In any case it would be nice if we could get numbers for revenue from all sources including online platforms like Steam. I agree that boxed retail numbers are biased against the PC and like I said in the OP, online distribution should help revive the platform going forward.

Why does PC gaming need to make a comeback? As long as it keeps giving us gems like Team Fortress 2, Civ IV-V, Mass Effect 2, Dragon Age, The Witcher, Portal I-II, etc., I’ll be happy. If console gamers get to share in the fun, then more power to them.

The idea is that, as the disparity between the console market and PC market grows, more developers will follow cliffyb and the PC will only get bad console ports, MMOs, and microtransaction-based nonsense.

Well it’s not for lack of trying on the console side of things. An xbox 360 high up mentioned how they try to stagger the PC release of a game in Europe because if the console and PC version gets released at the same time, everyone will opt to play the PC version (Of course, who wouldn’t want to play a game on a superior platform?). So they don’t. They purposely delay the PC version.

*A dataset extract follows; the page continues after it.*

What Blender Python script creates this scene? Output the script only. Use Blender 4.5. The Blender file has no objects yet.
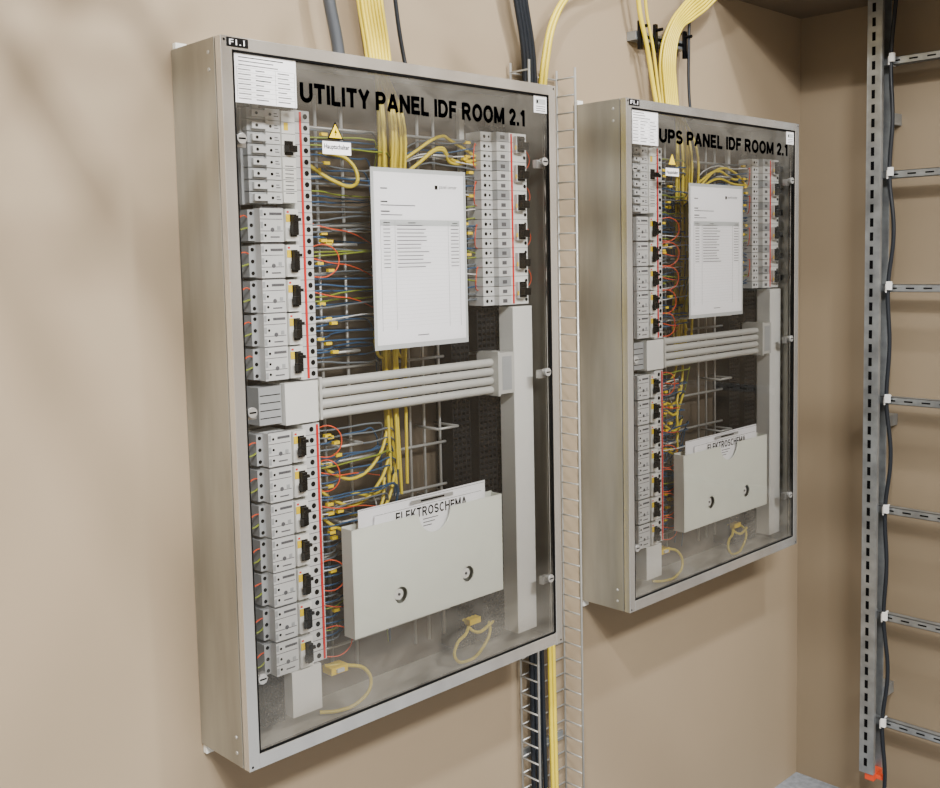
import bpy, math, random
from mathutils import Matrix, Vector
FZ=0.784            # height of cabinet underside above the floor
W,H,D=0.7355,1.1,0.142
COL=bpy.context.scene.collection

# ---------------------------------------------------------------- materials
def lin(c):
    return tuple(((v/255)/12.92 if v/255<=0.04045 else ((v/255+0.055)/1.055)**2.4) for v in c)+(1,)
def mat(name,rgb,rough=0.5,metal=0.0,var=0.06,scale=30,bump=0.0,stretch=None,spec=0.5):
    m=bpy.data.materials.new(name); m.use_nodes=True; nt=m.node_tree; b=nt.nodes['Principled BSDF']
    b.inputs['Roughness'].default_value=rough; b.inputs['Metallic'].default_value=metal
    if 'Specular IOR Level' in b.inputs: b.inputs['Specular IOR Level'].default_value=spec
    tc=nt.nodes.new('ShaderNodeTexCoord'); mp=nt.nodes.new('ShaderNodeMapping')
    if stretch: mp.inputs['Scale'].default_value=stretch
    nz=nt.nodes.new('ShaderNodeTexNoise'); nz.inputs['Scale'].default_value=scale; nz.inputs['Detail'].default_value=6
    nt.links.new(tc.outputs['Object'],mp.inputs['Vector']); nt.links.new(mp.outputs[0],nz.inputs['Vector'])
    cr=nt.nodes.new('ShaderNodeValToRGB'); L=lin(rgb)
    cr.color_ramp.elements[0].position=0.3; cr.color_ramp.elements[1].position=0.7
    cr.color_ramp.elements[0].color=tuple(v*(1-var) for v in L[:3])+(1,)
    cr.color_ramp.elements[1].color=tuple(min(1,v*(1+var)) for v in L[:3])+(1,)
    nt.links.new(nz.outputs['Fac'],cr.inputs['Fac']); nt.links.new(cr.outputs['Color'],b.inputs['Base Color'])
    if bump:
        bp=nt.nodes.new('ShaderNodeBump'); bp.inputs['Strength'].default_value=bump; bp.inputs['Distance'].default_value=0.002
        nt.links.new(nz.outputs['Fac'],bp.inputs['Height']); nt.links.new(bp.outputs[0],b.inputs['Normal'])
    return m
M={}
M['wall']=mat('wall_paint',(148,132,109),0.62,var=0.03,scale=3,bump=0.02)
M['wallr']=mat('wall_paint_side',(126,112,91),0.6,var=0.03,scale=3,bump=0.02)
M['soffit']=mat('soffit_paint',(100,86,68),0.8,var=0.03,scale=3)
M['ceil']=mat('ceiling_paint',(205,202,196),0.8,var=0.02)
M['floor']=mat('floor_vinyl',(125,130,136),0.6,var=0.25,scale=60)
M['sheet']=mat('galvanised_sheet',(152,149,138),0.30,0.5,var=0.30,scale=8,stretch=(1,1.6,0.28))
M['backpl']=mat('backplate_steel',(92,82,68),0.5,0.15,var=0.25,scale=7)
M['inner']=mat('enclosure_floor_zinc',(175,168,152),0.4,0.3,var=0.2,scale=9)
M['frame']=mat('aluminium_frame',(212,211,208),0.22,0.8,var=0.12,scale=16,stretch=(1,1,0.15))
M['gasket']=mat('black_gasket',(10,10,10),0.8,spec=.1)
M['grey']=mat('breaker_grey',(212,213,211),0.45,var=0.03)
M['grey2']=mat('module_grey',(165,168,169),0.5,var=0.05)
M['white']=mat('cover_white',(236,236,230),0.4,var=0.02)
M['pocket']=mat('pocket_plastic',(226,229,218),0.4,var=0.02)
M['tube']=mat('conduit_grey',(196,196,190),0.4,var=0.04)
M['black']=mat('black_plastic',(4,4,5),0.4,spec=.2)
M['hole']=mat('dark_hole',(10,10,11),0.9,spec=.05)
M['duct']=mat('dark_duct',(15,16,19),0.7,spec=.15)
M['red']=mat('red_stripe',(220,18,18),0.5)
M['paper']=mat('paper',(246,246,248),0.7,var=0.005)
M['ink']=mat('ink',(1,1,2),1.0,spec=0)
M['inkg']=mat('ink_grey',(95,95,98),0.9,spec=.1)
M['yel']=mat('yellow_cable',(216,194,52),0.4,var=0.06)
M['yg']=mat('green_yellow_wire',(130,145,40),0.45,var=0.1)
M['tag']=mat('yellow_tag',(245,210,5),0.5)
M['blue']=mat('blue_wire',(44,78,112),0.4)
M['bgrey']=mat('grey_wire',(100,108,114),0.45)
M['org']=mat('orange_wire',(232,84,34),0.4)
M['blk']=mat('black_cable',(28,32,38),0.4,spec=.3)
M['dgc']=mat('grey_conduit',(62,66,72),0.45)
M['rod']=mat('wire_rod_zinc',(178,178,174),0.35,0.4)
M['zinc']=mat('zinc_rail',(152,156,158),0.30,0.7,var=0.25,scale=25)
M['orange']=mat('orange_cap',(205,70,32),0.5)
M['tie']=mat('cable_tie_white',(225,225,222),0.5)
M['screw']=mat('screw_steel',(190,190,188),0.3,0.6)
M['clear']=mat('sleeve_plastic',(196,200,200),0.25,var=0.01)

def glass_mat():
    m=bpy.data.materials.new('door_glass'); m.use_nodes=True; nt=m.node_tree; nt.nodes.clear()
    N=nt.nodes.new; Lk=nt.links.new
    o=N('ShaderNodeOutputMaterial'); tr=N('ShaderNodeBsdfTransparent'); tr.inputs[0].default_value=(1,1,1,1)
    gl=N('ShaderNodeBsdfGlossy'); gl.inputs['Roughness'].default_value=0.01
    df=N('ShaderNodeBsdfDiffuse'); df.inputs[0].default_value=lin((215,210,198))
    fr=N('ShaderNodeFresnel'); fr.inputs[0].default_value=1.45
    m1=N('ShaderNodeMixShader'); Lk(fr.outputs[0],m1.inputs[0]); Lk(tr.outputs[0],m1.inputs[1]); Lk(gl.outputs[0],m1.inputs[2])
    tc=N('ShaderNodeTexCoord'); sp=N('ShaderNodeSeparateXYZ'); Lk(tc.outputs['Object'],sp.inputs[0])
    # dust film along the bottom; top band is a painted-in reflection haze
    cr=N('ShaderNodeValToRGB'); e=cr.color_ramp.elements
    e[0].position=.02; e[0].color=(.30,.30,.30,1); e[1].position=1.0; e[1].color=(.30,.30,.30,1)
    for p,v in ((.08,.19),(.17,.02),(.86,.01),(.93,.16)):
        q=e.new(p); q.color=(v,v,v,1)
    mr=N('ShaderNodeMapRange'); mr.inputs['From Max'].default_value=1.1; Lk(sp.outputs['Z'],mr.inputs['Value']); Lk(mr.outputs[0],cr.inputs['Fac'])
    nz=N('ShaderNodeTexNoise'); nz.inputs['Scale'].default_value=7; nz.inputs['Detail'].default_value=8; nz.inputs['Distortion'].default_value=1.6
    mp=N('ShaderNodeMapping'); mp.inputs['Rotation'].default_value=(0,.6,0); mp.inputs['Scale'].default_value=(1,1,2.2); Lk(tc.outputs['Object'],mp.inputs[0]); Lk(mp.outputs[0],nz.inputs['Vector'])
    mu=N('ShaderNodeMath'); mu.operation='MULTIPLY'; Lk(cr.outputs[0],mu.inputs[0]); Lk(nz.outputs['Fac'],mu.inputs[1])
    m2=N('ShaderNodeMixShader'); Lk(mu.outputs[0],m2.inputs[0]); Lk(m1.outputs[0],m2.inputs[1]); Lk(df.outputs[0],m2.inputs[2])
    Lk(m2.outputs[0],o.inputs[0]); return m
M['glass']=glass_mat()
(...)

As I mentioned, we still get plenty of exclusives. Actually more than any of the (so called HD) consoles. And thanks to the advancement of technology a gaming PC is coming down in price more and more. Finally, services like Steam, stardock, GOG.com, Direct2Drive, Gamer’s Gate, etc and publishers like Valve, Blizzard/Activision, EA, and now Microsoft (who made an announcement about coming back to PC exclusives) who have made a commitment to supporting and develop for the PC, will only make the platform more attractive.

Also a new generation of people who are not afraid of PC’s, but rather, are comfortable with them, might give what is obviously the better platform a fair shake.